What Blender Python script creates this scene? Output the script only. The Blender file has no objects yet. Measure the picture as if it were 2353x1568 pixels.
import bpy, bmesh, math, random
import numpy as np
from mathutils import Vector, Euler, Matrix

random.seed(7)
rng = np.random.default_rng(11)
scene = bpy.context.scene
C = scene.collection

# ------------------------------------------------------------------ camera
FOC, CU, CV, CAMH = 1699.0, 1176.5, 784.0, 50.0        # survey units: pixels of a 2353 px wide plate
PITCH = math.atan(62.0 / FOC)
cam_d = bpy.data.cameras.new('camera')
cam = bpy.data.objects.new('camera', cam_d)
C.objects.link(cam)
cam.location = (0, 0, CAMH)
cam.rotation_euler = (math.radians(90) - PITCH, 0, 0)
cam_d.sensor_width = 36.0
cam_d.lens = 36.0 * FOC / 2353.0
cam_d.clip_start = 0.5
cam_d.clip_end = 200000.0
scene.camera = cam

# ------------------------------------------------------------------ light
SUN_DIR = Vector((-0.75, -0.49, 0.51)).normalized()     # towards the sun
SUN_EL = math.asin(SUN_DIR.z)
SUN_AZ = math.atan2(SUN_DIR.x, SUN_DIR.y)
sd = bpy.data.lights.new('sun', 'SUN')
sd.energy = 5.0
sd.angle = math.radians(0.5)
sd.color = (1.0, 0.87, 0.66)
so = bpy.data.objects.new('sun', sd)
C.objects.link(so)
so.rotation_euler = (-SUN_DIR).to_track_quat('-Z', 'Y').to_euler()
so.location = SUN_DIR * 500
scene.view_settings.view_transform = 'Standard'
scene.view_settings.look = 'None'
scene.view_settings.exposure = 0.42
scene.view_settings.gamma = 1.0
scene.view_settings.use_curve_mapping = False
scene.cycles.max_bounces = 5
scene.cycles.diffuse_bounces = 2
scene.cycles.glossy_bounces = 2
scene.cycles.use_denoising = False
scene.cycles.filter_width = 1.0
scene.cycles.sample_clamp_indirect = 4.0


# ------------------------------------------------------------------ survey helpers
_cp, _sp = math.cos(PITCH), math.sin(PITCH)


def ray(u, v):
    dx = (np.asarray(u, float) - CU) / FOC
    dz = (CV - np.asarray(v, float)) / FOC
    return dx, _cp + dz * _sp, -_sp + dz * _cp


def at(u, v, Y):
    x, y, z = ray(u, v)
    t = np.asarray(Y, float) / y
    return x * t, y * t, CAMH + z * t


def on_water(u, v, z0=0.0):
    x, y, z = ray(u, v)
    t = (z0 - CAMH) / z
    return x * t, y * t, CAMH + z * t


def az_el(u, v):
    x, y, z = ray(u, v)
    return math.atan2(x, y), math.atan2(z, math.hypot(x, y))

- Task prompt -
Which lines of the data above contain "pixels"? Copy each one.

- Task output -
What Blender Python script creates this scene? Output the script only. The Blender file has no objects yet. Measure the picture as if it were 2353x1568 pixels.
FOC, CU, CV, CAMH = 1699.0, 1176.5, 784.0, 50.0        # survey units: pixels of a 2353 px wide plate